A system siedzi z boku, patrzy na mnie kaprawymi ślepiami i chichocze złośliwie. "Skoczy, czy nie skoczy?"
Pierwsze zebranie szkolne trwało ponad półtorej godziny i nawet nie było żadnej rodzicielskiej dyskusji. Wypełniłam za to około 10 różnych formularzy i świstków i wysłuchałam kilkunastu absurdalnych "tworów" typu "system szkolnego oceniania". Pojęcia nie macie jakie absurdy kryją się w szkolnej ocenie z wychowania - z 10 punktów ma! Przy czym punktualność jest w 1 punkcie, schludny strój w 3 punkcie, a zachowanie zgodne z wartościami takimi jak uczciwość, prawość i koleżeństwo w 9.
Wciąż jeszcze zastanawiacie się "Czy szkoła nie byłaby jednak lepszym rozwiązaniem?"
Słuchałam niezmiernie ważnych informacji przekazywanych przez wychowawczynię, starając się ignorować ponaglające smsy od męża, bo wciąż jeszcze kilka papierków miałam do wypełnienia, a w tym czasie system siedział z boku trzymając się za brzuch i ryczał ze śmiechu "Ja dopiero z tobą zaczynam!"
Dziś przyjrzałam się nowemu planowi lekcji mojej córki. Co jest w środku? Wiecie - to już nie jest moja broszka, ale 7 klasę robiłyśmy w zeszłym roku ze starszą córką i wiem, mniej więcej, jak program wygląda. Oczy przecieram - nie wierzę! Trzy geografie i jedna historia. Może w drugim semestrze to się zmieni, no pojęcia nie mam, to niewiarygodne jest. Znam wymagania podstawy programowej dla tego etapu! 10 miesięcy po około 4 tygodnie, wiadomo ferie, święta i inne takie, masa lekcji odpada, ile tego wyjdzie? 30 godzin lekcyjnych na zrealizowanie tych wymagań? System rechoce złośliwie przycupnąwszy w progu... Nierealne. Ed dawało mi zawsze szansę na poświęcanie tyle czasu ile było trzeba, przywykłam do luksusu. Do wolności. Teraz tylko przecieram oczy. Ale zaraz, jak to.... Nie umiem tak bezradnie się przyglądać, wezmę i przestudiuję jakąś ramówkę godzinową, może w 2 semestrze będzie 1 geografia i 3 historie?
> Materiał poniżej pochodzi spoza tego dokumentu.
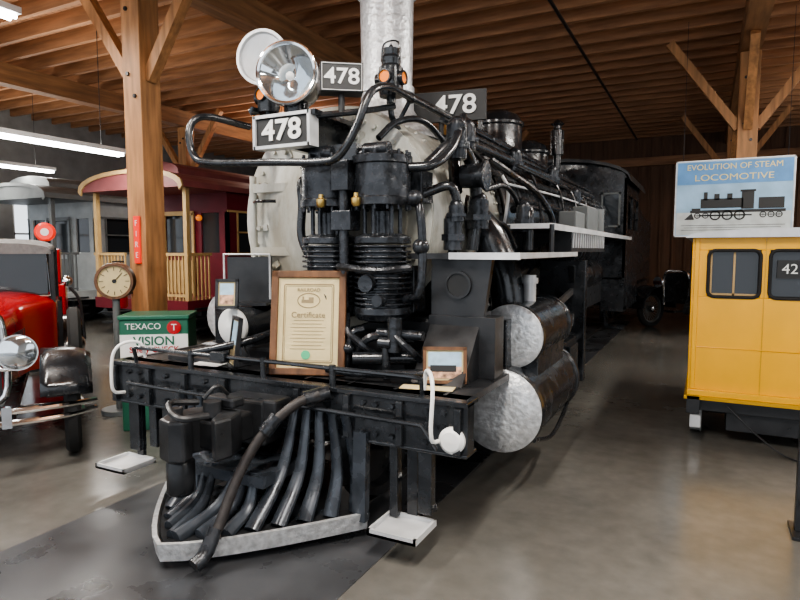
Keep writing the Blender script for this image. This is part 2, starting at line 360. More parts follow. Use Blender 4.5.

Jakim cudem mając jedną godzinę tygodniowo 13 latek ma umieć "ocenić" sytuację polski tuż po osiągnięciu nieodległości, czy ocenić trudności z jakimi zmagali się twórcy Niepodległej czy ocenić szanse Polski podczas powstania styczniowego? Znaczy będę miała ed po godzinach...
Wiadomo, to jest takie narzekanie moje na ten system, który siedzi w progu i rechoce złośliwie, podczas gdy ja muszę jakoś się do niego dostosować, bo córeczka sobie zażyczyła sprawdzić jak to w szkole jest...
Pamiętajcie - pragnienie ucieczki od systemu, pragnienie wolności to bardzo silna motywacja. Nie dajcie sobie wmówić, że negowanie szkoły to zły powód podjęcia ed. To po prostu powód. Nie każdy ma ochotę spędzać życie usiłując przeskoczyć kolejną poprzeczkę zawieszoną przez system. Jeśli ktoś chce sam sobie wieszać poprzeczki - to niech omija system, nie pozwoli mu rechotać przy swoim progu, a swoje poprzeczki zawiesza sam, tam - gdzie będzie miał ochotę, potrzebę i motywację skakać.